ECSU takes pride in new facility

by: admin Friday, February 19th, 2010

ecsu-clock-tower-for-webBy MICHELLE FIRESTONE
Chronicle Correspondent
Faculty, staff and students of Eastern Connecticut State Univer-sity demonstrated their pride in the university Thursday at a ribbon-cutting ceremony for the Pride Room in the Student Center.

The Pride Room, a resource room for gay, lesbian, bisexual and transgender students at Eastern, was created out of a desire to create a comfortable place for those individuals.

Faculty and students who spoke at the ceremony demonstrated their support for the project.

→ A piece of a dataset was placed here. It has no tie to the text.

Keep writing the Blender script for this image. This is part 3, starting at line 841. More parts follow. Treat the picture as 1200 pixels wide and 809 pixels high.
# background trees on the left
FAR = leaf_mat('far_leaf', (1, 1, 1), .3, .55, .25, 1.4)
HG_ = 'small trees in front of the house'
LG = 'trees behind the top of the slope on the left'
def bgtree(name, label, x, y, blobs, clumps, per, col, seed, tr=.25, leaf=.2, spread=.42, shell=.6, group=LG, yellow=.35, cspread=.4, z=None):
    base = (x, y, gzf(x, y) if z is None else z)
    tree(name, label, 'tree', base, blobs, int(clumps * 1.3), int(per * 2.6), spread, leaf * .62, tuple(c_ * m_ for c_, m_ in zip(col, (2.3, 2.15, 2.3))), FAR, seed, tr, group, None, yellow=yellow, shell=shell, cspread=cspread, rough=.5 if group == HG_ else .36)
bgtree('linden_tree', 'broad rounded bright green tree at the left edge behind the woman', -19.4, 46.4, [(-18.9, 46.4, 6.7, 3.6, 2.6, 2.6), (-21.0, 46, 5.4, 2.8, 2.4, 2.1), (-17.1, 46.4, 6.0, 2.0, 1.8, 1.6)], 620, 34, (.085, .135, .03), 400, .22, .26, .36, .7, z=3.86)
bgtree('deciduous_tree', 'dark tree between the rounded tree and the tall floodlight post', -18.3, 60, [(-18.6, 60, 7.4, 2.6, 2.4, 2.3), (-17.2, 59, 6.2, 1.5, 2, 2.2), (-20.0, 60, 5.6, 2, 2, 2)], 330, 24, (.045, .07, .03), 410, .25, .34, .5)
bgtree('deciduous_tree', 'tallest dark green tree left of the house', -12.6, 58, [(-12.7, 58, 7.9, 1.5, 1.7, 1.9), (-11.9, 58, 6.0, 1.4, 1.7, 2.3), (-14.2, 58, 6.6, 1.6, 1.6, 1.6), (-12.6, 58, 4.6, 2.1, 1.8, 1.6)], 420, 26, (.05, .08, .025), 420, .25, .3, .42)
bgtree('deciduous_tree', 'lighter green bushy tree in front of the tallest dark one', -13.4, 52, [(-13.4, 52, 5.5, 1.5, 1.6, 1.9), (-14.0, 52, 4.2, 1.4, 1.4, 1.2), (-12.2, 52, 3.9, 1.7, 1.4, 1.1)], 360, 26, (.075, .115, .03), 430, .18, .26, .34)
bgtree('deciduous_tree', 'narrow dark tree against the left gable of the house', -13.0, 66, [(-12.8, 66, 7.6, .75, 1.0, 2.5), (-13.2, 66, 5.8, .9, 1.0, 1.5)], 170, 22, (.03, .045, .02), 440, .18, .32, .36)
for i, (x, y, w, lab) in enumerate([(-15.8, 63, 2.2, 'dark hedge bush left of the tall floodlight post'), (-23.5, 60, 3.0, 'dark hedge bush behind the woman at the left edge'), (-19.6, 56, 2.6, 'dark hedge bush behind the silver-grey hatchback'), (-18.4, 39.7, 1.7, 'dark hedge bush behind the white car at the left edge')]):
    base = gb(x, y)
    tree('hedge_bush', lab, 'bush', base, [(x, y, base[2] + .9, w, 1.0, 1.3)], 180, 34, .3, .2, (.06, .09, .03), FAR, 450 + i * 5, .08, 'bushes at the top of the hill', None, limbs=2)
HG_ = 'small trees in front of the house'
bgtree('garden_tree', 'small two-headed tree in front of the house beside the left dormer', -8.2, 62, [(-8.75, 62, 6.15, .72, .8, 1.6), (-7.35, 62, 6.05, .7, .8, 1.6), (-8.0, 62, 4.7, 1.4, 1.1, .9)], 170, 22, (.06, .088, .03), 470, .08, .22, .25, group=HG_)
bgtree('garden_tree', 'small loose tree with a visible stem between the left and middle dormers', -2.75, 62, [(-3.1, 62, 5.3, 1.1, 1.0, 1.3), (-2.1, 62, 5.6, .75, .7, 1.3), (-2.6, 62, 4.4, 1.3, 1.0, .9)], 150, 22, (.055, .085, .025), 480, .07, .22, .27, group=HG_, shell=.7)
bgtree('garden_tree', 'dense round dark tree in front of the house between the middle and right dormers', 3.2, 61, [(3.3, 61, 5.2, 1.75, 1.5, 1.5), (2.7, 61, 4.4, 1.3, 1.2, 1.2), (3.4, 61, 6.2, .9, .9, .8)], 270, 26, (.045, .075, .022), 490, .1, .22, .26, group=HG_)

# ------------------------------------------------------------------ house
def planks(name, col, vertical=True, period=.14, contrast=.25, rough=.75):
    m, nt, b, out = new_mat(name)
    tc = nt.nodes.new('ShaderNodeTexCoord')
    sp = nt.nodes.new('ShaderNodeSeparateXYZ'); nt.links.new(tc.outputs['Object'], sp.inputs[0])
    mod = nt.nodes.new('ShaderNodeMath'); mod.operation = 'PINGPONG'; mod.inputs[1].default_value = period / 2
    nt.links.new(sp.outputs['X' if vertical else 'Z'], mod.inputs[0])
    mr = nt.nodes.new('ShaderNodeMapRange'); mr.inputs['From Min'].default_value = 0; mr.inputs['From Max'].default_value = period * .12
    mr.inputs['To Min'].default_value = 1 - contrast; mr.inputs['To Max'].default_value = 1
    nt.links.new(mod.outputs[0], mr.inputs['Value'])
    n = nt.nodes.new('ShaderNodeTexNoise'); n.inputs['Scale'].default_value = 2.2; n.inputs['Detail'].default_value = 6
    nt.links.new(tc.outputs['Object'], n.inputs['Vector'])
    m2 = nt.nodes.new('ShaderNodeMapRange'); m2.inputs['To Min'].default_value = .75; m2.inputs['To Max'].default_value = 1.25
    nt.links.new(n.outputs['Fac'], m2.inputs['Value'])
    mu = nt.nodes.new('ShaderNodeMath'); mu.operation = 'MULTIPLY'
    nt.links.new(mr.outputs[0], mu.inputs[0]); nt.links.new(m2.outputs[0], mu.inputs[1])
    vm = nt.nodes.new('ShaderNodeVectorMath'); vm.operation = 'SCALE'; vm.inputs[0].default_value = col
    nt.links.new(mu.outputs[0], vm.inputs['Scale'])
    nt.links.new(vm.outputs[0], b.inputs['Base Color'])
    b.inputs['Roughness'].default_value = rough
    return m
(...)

“It’s a very moving occasion,” said Elsa Nuñez, president of the university.
Nuñez she said she never cried harder for anyone she didn’t know than she did for Matthew Shepard, a gay 21-year-old student at the University of Wyoming who was murdered in 1998 by homophobic killers.

She is pleased about the project and optimistic about the future of the university.

“This is a small beginning,” Nuñez said. “This is not what we want the end to be.”

Various faculty, staff and students involved in the project expressed their shock at the turnout for the event.

“It’s amazing that there are so many people here they couldn’t fit in the room,” said Jennifer Succi of Thompson, a senior at Eastern and secretary of Allies, one of two organizations at Eastern for gay, lesbian, bisexual and transgender individuals.

Kenneth Bedini, interim vice president of student affairs, said the process of putting the room together began last December when students submitted a proposal to four or five committees on campus.

Those involved in the project are in the process of acquiring resources for a somewhat bare room that is home to a few leather coaches, a flat-screen television and bookshelves with just a few books on them.

“It’s a work in progress,” Bedini said.
Bedini said the university plans to eventually close the room and create an entire “pride” sector, as they have done for all of the campus’ cultural centers.

Jennifer Paradis, a sociology major from Vernon who graduated last December, was one of the students involved in the project.

She and Succi, her partner of six months, were very enthusiastic about the vision becoming a reality.

“It’s a good way for students who didn’t have a comfortable place to hang out to have a part in something,” Succi said.

“I’m so overwhelmed,” Paradis said, referring to the event’s turnout. “It shows the community what Eastern has.”

As a student at Eastern, Paradis was vice president of Allies. She said she was lucky enough to have parents who supported her when she came out her junior year of college.

“My parents are open people. It was fine,” Paradis said. “It was done over pineapple pizza.”

Bedini, a speaker at the ceremony, said he feels it is responsibility of liberal arts universities such as Eastern to partake in projects such as the Pride Room.

He said he is proud of what his university has accomplished.

“I think as a liberal arts university it’s certainly part of the fabric of what our university is about,” Bedini said.